И когда я оказывалась в тяжелом положении, то продавала не эти работы. Они были самые дорогие и любимые. И, полагаю, музеи ничего не теряли от этого разделения и обмена. Все мои „любимчики“ находятся сейчас в их распоряжении. Я оставляла себе лишь „водицы, чтобы напиться“. Но признаюсь: когда я отдавала последнюю маленькую работу, я плакала. Но именно потому, что я ею столь дорожила, я пожелала уберечь ее от любой опасной случайности. Сейчас я уже это „переварила“, но, когда увидела ее в музее, я пришла в настоящее волнение…
Разумеется, в моей судьбе сыграла роль и личность самого Матисса. Это был очень светлый человек. „Матисс потому и Матисс, — говорил Пикассо, — что у него внутри есть Солнце!“
Анри всегда с жаром работал над чем-нибудь бесплатным, говоря: „Как радостно трудиться не за деньги!“ И вообще, очень любил помогать. Он знал цену деньгам по личному опыту с молодости и старался сохранить и в других уважение к ним, но он не „одарял“ деньгами, а находил способ помочь, не унижая человека подачкой».

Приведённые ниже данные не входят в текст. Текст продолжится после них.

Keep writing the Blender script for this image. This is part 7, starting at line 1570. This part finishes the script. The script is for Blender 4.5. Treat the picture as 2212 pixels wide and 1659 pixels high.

Уже на склоне жизни ее друга Лидию ждало тяжелое испытание для ее верности и гордости.
Жила-была на свете (в Ницце) одна девушка по имени Моник Буржуа. Ее отец умер от ран, полученных в годы войны. Она окончила курсы медсестер и искала работу. И вот как-то раз в бюро по найму ей сказали, что знаменитый художник Матисс ищет ночную сиделку. Моник явилась к секретарше Матисса мадам Лидии, о которой в Ницце ходили очень интересные слухи, но которая оказалась сдержанной и несколько высокомерной, очень красивой блондинкой, и была ею принята на работу. Кстати, несколько бывших подруг Моник по курсам были мадам Лидией отвергнуты, а ведь и руки у них были ласковые, ловкие, и сами они были — просто загляденье. А вот на невзрачную Моник мадам Лидия смотрела с удовольствием. И скоро Моник уже приступила к своим обязанностям.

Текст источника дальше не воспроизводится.